Technology Update

With the recent drop in oil prices, operators are shifting to optimization of existing assets with minimal costs. For mature floods (water, chemical, and CO2), one low-cost optimization strategy is the intelligent adjustment of well-rate targets. While it is easy to identify high-water-cut or high-water-rate producers, it is not obvious to identify which injectors are contributing to oil production or fluid cycling. This makes setting injection targets a guessing game at best without a calibrated reservoir (simulation) model.

However, detailed calibrated reservoir models require simulation expertise, are time-consuming to build, and can even be considered overkill for short-term reservoir management. Reservoir surveillance techniques sidestep this problem by using measured well data combined with simpler models to create a feedback loop that is informative and valuable for reservoir management.

The starting point for any improvement of an ongoing flood is the proper identification of well patterns and reliable pattern metrics. Which patterns have historically outperformed and which have underperformed? How much oil is being recovered from each pattern for each unit of volume injected into the pattern?

Being able to answer these questions with confidence enables target rates to be set that will improve sweep and reduce fluid cycling. And as new production/ injection data are collected, rate targets are realigned to ensure that field recovery remains close to optimum.

Streamlines as a Solution

Streamlines, which represent flow from injectors or aquifers to producers, offer a powerful solution to define injector patterns and associated key production metrics. Advances in streamline-based flow modeling since the early 1990s allow streamlines to be traced in 3D, account for complex geological descriptions, include all well geometries, and incorporate a wide range of flow physics.
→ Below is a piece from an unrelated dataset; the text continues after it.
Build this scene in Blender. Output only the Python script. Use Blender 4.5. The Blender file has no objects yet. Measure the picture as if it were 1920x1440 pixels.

However, applying streamlines for surveillance requires only a subset of these extensions and is much simpler to implement.

Most floods are driven by pressure gradients rather than absolute pressure, and at reservoir conditions, it can be assumed that the fluids are nearly incompressible. This is certainly true for water/polymer/ chemical floods. Even CO2 at high pressure behaves like a liquid.

For surveillance purposes, the calculation for the total velocity field needed to trace the streamlines can be significantly simplified. Specifically, the velocity is solved conditioned to a) measured (historical) total injected and produced volumes at the wells; b) a description of the subsurface geology, including faults and flow barriers if available, and if not, a homogenous box can be used; and c) an assumption of in-situ fluid distributions if available, and if not, a uniform saturation distribution will do.

Although these assumptions seem substantial, they are reasonable for surveillance because the primary objective is to identify current well pairs and allocation factors rather than forecasting.

Model Calibration Not Needed

The assumption of fluid incompressibility implies that the past spatial pressure distribution and gradients are immaterial to the solution of the current velocity field, and so streamlines can be extracted for any moment in time without the need to calibrate the model to the past. Using measured historical produced and injected total rates implies that the velocity field will properly reflect the influence of wells relative to each other in terms of production/injection volume and spatial location.